Weekend Box Office: ‘Charlie’s Angels’ Gets Rolled Over By ‘Ford V Ferrari’

Elizabeth Banks’ and Kristen Stewart’s attempt to revive the Charlie’s Angels franchise struck out in a big way for Sony Pictures this weekend, as the third Charlie’s Angels film — and the first since 2003’s Full Throttle — tanked at the box office, scoring only $8.6 million, well below even the modest $12-$14 million expectations. The good news is that it was made for a relatively modest $48 million. The bad news is that it’s also faring poorly overseas.

It’s hard to say exactly what went wrong with Charlie’s Angels. Reviews were decent (59 percent on Rotten Tomatoes), with Kristen Stewart’s comedic turn being singled out by most critics, and the B+ Cinemascore was OK, as well. Maybe there just wasn’t much interest in the old IP? Twenty years ago, when Drew Barrymore’s Charlie’s Angels scored a $40 million opening, the IP was only two decades removed from the TV series. Younger audiences now, however, have almost no frame of reference (in fact, there’s a Michael Keaton joke in the 2019 film to this effect). Or maybe there wasn’t enough star power surrounding Stewart? The 2000 film had Drew Barrymore, but also Lucy Liu, Bill Murray, and Cameron Diaz at the peak of their respective careers, while Naomi Scott and Ella Balinska are not exactly household names. In either respect, it’s a major disappointment for Sony and for Elizabeth Banks, who directed the film and had a starring role.

There was much better news for the weekend’s top film, Ford v. Ferrari, the Christian Bale and Matt Damon film based on a true story, which raced to a tidy $31 million opening. That is impressive, but may not sound that impressive considering the $100 million price tag. However, with great reviews (92 percent on Rotten Tomatoes) and a perfect A+ Cinemascore, it’s the kind of crowd-pleasing movie with a specific target audience — Dads! — likely to continue raking in solid business through the Thanksgiving holiday and well into awards season.

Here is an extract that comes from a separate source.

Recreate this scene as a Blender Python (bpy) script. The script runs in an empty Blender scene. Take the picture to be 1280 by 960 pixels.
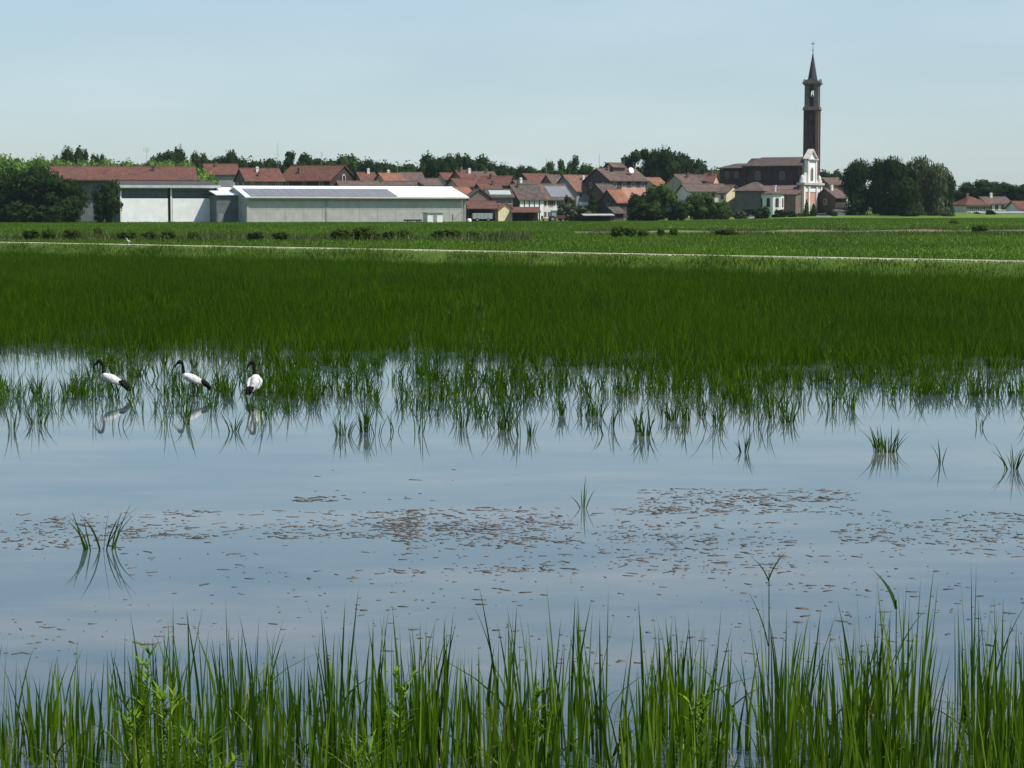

This is particularly good news for the marketplace as a whole, because it illustrates that non-Disney films targeted at adults can still perform well at the box office, although it often seems that this has to be proven over and over again, because movies like Ford often feel like the exception to the rule. To wit: Helen Mirren and Ian McKellan’s The Good Liar also opened this weekend, but looks like it will only bank around $5.6 million. Considering the $10 million price tag and its prospects overseas, that may not be a terrible figure, even if it only gives the film an eighth place finish at this weekend’s box office.

The rest of the weekend’s entries were all holdovers. Midway actually took the two-spot, edging out Charlie’s Angels by earning $8.75 million and $35 million to date. The family film Playing with Fire dropped to $8.5 million and $25 million overall. Last Christmas is not having a good run up to the holidays, falling 42 percent to $6.6 million and $22 million overall. Doctor Sleep, however, was the most precipitous fall this weekend, dropping 59 percent to $6.1 and $25 million overall, the same overall gross as Playing with Fire.

At the bottom of this weekend’s top ten list is Joker with $5.6 million and $322 million overall. Worldwide, the film also surpassed the $1 billion mark. Maleficent: Mistress of Evil took the nine spot with $4.8 million and $105 million overall, and with $4.5 million, Harriet has now earned $31.7 million. Notably absent from the top ten in just its third week? Terminator: Dark Fate, which earned just $4.3 million and is already being shuffled out of theaters with only $56 million to date.

Next weekend will see the release of Frozen II, which will likely wipe everything else off the map with a $100 million opening, or more. Also making a play for Thanksgiving receipts the following weekend will be Tom Hanks’ crowdpleaser, A Beautiful Day in the Neighborhood and Chadwick Boseman’s 21 Bridges.